**RECORDED INFORMATION:**

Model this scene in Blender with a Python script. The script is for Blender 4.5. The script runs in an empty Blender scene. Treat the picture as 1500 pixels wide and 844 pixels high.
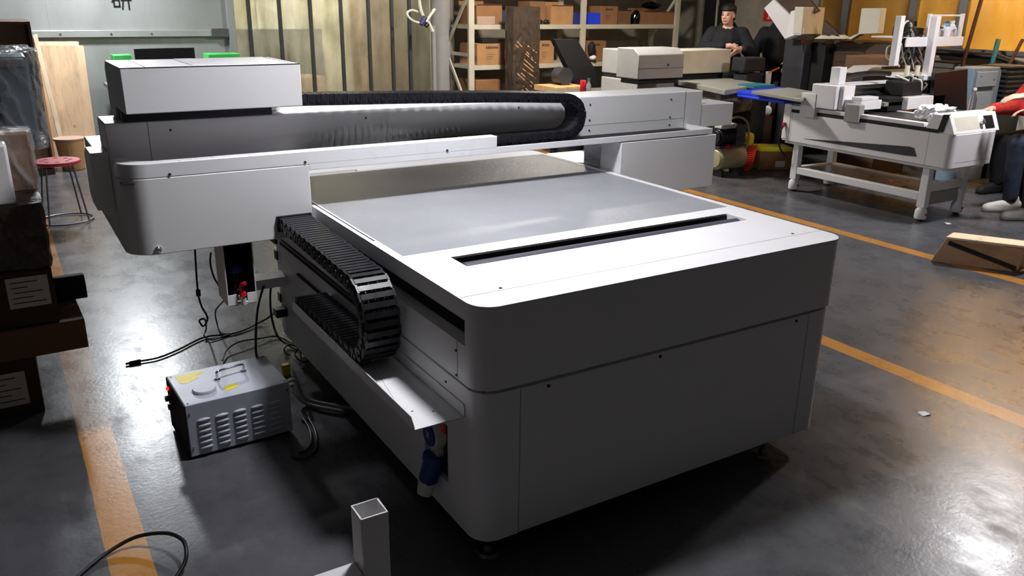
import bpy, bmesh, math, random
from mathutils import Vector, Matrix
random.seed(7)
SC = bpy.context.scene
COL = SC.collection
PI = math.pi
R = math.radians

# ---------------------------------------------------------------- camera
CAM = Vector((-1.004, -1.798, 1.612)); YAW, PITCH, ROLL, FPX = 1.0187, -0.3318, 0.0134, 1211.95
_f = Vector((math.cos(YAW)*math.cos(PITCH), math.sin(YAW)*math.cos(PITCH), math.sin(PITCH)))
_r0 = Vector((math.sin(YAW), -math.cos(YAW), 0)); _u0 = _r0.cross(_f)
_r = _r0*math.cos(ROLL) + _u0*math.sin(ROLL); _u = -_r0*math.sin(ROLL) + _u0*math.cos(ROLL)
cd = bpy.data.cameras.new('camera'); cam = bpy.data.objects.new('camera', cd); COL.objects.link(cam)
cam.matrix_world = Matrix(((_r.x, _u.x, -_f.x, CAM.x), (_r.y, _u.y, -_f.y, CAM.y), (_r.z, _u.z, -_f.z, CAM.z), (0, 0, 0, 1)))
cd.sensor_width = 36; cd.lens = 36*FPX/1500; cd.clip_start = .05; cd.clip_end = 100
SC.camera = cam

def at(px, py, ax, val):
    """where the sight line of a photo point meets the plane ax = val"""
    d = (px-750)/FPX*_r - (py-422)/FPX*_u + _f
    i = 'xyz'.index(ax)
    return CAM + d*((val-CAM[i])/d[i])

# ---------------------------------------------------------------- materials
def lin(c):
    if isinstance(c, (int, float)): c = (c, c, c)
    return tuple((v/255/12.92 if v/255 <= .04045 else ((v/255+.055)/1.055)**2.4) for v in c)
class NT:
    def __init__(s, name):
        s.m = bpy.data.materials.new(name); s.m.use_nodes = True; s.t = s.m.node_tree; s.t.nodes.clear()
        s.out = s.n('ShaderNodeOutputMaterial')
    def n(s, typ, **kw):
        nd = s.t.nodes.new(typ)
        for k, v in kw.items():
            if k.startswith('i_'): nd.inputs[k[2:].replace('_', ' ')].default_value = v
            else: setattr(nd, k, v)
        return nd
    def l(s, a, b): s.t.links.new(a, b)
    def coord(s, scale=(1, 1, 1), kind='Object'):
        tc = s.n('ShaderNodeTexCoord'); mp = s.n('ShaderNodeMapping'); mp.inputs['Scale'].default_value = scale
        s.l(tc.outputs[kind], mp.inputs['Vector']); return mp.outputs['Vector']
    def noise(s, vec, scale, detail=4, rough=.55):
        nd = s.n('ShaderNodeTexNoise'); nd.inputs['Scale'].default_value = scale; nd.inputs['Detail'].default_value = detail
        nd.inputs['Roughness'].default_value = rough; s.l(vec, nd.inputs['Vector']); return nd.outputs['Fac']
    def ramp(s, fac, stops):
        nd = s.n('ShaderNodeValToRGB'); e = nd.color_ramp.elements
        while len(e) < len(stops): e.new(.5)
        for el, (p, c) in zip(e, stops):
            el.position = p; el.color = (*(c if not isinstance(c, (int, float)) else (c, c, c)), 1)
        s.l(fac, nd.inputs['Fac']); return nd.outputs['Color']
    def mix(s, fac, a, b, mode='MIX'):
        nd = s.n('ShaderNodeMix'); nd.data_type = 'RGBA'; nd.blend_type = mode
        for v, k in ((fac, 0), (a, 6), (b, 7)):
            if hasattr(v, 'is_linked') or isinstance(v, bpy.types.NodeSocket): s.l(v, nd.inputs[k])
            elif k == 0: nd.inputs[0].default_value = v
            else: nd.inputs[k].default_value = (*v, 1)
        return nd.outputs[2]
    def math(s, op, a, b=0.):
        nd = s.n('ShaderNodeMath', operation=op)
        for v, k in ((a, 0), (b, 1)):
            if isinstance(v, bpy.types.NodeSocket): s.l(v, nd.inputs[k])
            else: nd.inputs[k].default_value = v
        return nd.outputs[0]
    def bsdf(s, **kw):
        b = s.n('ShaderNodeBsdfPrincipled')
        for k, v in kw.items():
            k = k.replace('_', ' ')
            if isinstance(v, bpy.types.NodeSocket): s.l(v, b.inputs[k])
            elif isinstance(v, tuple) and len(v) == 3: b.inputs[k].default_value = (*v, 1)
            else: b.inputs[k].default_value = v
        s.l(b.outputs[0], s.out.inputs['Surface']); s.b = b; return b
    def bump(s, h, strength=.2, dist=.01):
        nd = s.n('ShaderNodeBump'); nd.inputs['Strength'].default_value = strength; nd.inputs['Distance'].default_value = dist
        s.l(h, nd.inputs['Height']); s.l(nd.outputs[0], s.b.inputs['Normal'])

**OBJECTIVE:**
Copy each line in full and exactly, omitting any picture.

**WRITTEN SOLUTION:**
Model this scene in Blender with a Python script. The script is for Blender 4.5. The script runs in an empty Blender scene. Treat the picture as 1500 pixels wide and 844 pixels high.
import bpy, bmesh, math, random
from mathutils import Vector, Matrix
random.seed(7)
SC = bpy.context.scene
COL = SC.collection
PI = math.pi
R = math.radians

# ---------------------------------------------------------------- camera
CAM = Vector((-1.004, -1.798, 1.612)); YAW, PITCH, ROLL, FPX = 1.0187, -0.3318, 0.0134, 1211.95
_f = Vector((math.cos(YAW)*math.cos(PITCH), math.sin(YAW)*math.cos(PITCH), math.sin(PITCH)))
_r0 = Vector((math.sin(YAW), -math.cos(YAW), 0)); _u0 = _r0.cross(_f)
_r = _r0*math.cos(ROLL) + _u0*math.sin(ROLL); _u = -_r0*math.sin(ROLL) + _u0*math.cos(ROLL)
cd = bpy.data.cameras.new('camera'); cam = bpy.data.objects.new('camera', cd); COL.objects.link(cam)
cam.matrix_world = Matrix(((_r.x, _u.x, -_f.x, CAM.x), (_r.y, _u.y, -_f.y, CAM.y), (_r.z, _u.z, -_f.z, CAM.z), (0, 0, 0, 1)))
cd.sensor_width = 36; cd.lens = 36*FPX/1500; cd.clip_start = .05; cd.clip_end = 100
SC.camera = cam

def at(px, py, ax, val):
    """where the sight line of a photo point meets the plane ax = val"""
    d = (px-750)/FPX*_r - (py-422)/FPX*_u + _f
    i = 'xyz'.index(ax)
    return CAM + d*((val-CAM[i])/d[i])

# ---------------------------------------------------------------- materials
def lin(c):
    if isinstance(c, (int, float)): c = (c, c, c)
    return tuple((v/255/12.92 if v/255 <= .04045 else ((v/255+.055)/1.055)**2.4) for v in c)
class NT:
    def __init__(s, name):
        s.m = bpy.data.materials.new(name); s.m.use_nodes = True; s.t = s.m.node_tree; s.t.nodes.clear()
        s.out = s.n('ShaderNodeOutputMaterial')
    def n(s, typ, **kw):
        nd = s.t.nodes.new(typ)
        for k, v in kw.items():
            if k.startswith('i_'): nd.inputs[k[2:].replace('_', ' ')].default_value = v
            else: setattr(nd, k, v)
        return nd
    def l(s, a, b): s.t.links.new(a, b)
    def coord(s, scale=(1, 1, 1), kind='Object'):
        tc = s.n('ShaderNodeTexCoord'); mp = s.n('ShaderNodeMapping'); mp.inputs['Scale'].default_value = scale
        s.l(tc.outputs[kind], mp.inputs['Vector']); return mp.outputs['Vector']
    def noise(s, vec, scale, detail=4, rough=.55):
        nd = s.n('ShaderNodeTexNoise'); nd.inputs['Scale'].default_value = scale; nd.inputs['Detail'].default_value = detail
        nd.inputs['Roughness'].default_value = rough; s.l(vec, nd.inputs['Vector']); return nd.outputs['Fac']
    def ramp(s, fac, stops):
        nd = s.n('ShaderNodeValToRGB'); e = nd.color_ramp.elements
        while len(e) < len(stops): e.new(.5)
        for el, (p, c) in zip(e, stops):
            el.position = p; el.color = (*(c if not isinstance(c, (int, float)) else (c, c, c)), 1)
        s.l(fac, nd.inputs['Fac']); return nd.outputs['Color']
    def mix(s, fac, a, b, mode='MIX'):
        nd = s.n('ShaderNodeMix'); nd.data_type = 'RGBA'; nd.blend_type = mode
        for v, k in ((fac, 0), (a, 6), (b, 7)):
            if hasattr(v, 'is_linked') or isinstance(v, bpy.types.NodeSocket): s.l(v, nd.inputs[k])
            elif k == 0: nd.inputs[0].default_value = v
            else: nd.inputs[k].default_value = (*v, 1)
        return nd.outputs[2]
    def math(s, op, a, b=0.):
        nd = s.n('ShaderNodeMath', operation=op)
        for v, k in ((a, 0), (b, 1)):
            if isinstance(v, bpy.types.NodeSocket): s.l(v, nd.inputs[k])
            else: nd.inputs[k].default_value = v
        return nd.outputs[0]
    def bsdf(s, **kw):
        b = s.n('ShaderNodeBsdfPrincipled')
        for k, v in kw.items():
            k = k.replace('_', ' ')
            if isinstance(v, bpy.types.NodeSocket): s.l(v, b.inputs[k])
            elif isinstance(v, tuple) and len(v) == 3: b.inputs[k].default_value = (*v, 1)
            else: b.inputs[k].default_value = v
        s.l(b.outputs[0], s.out.inputs['Surface']); s.b = b; return b
    def bump(s, h, strength=.2, dist=.01):
        nd = s.n('ShaderNodeBump'); nd.inputs['Strength'].default_value = strength; nd.inputs['Distance'].default_value = dist
        s.l(h, nd.inputs['Height']); s.l(nd.outputs[0], s.b.inputs['Normal'])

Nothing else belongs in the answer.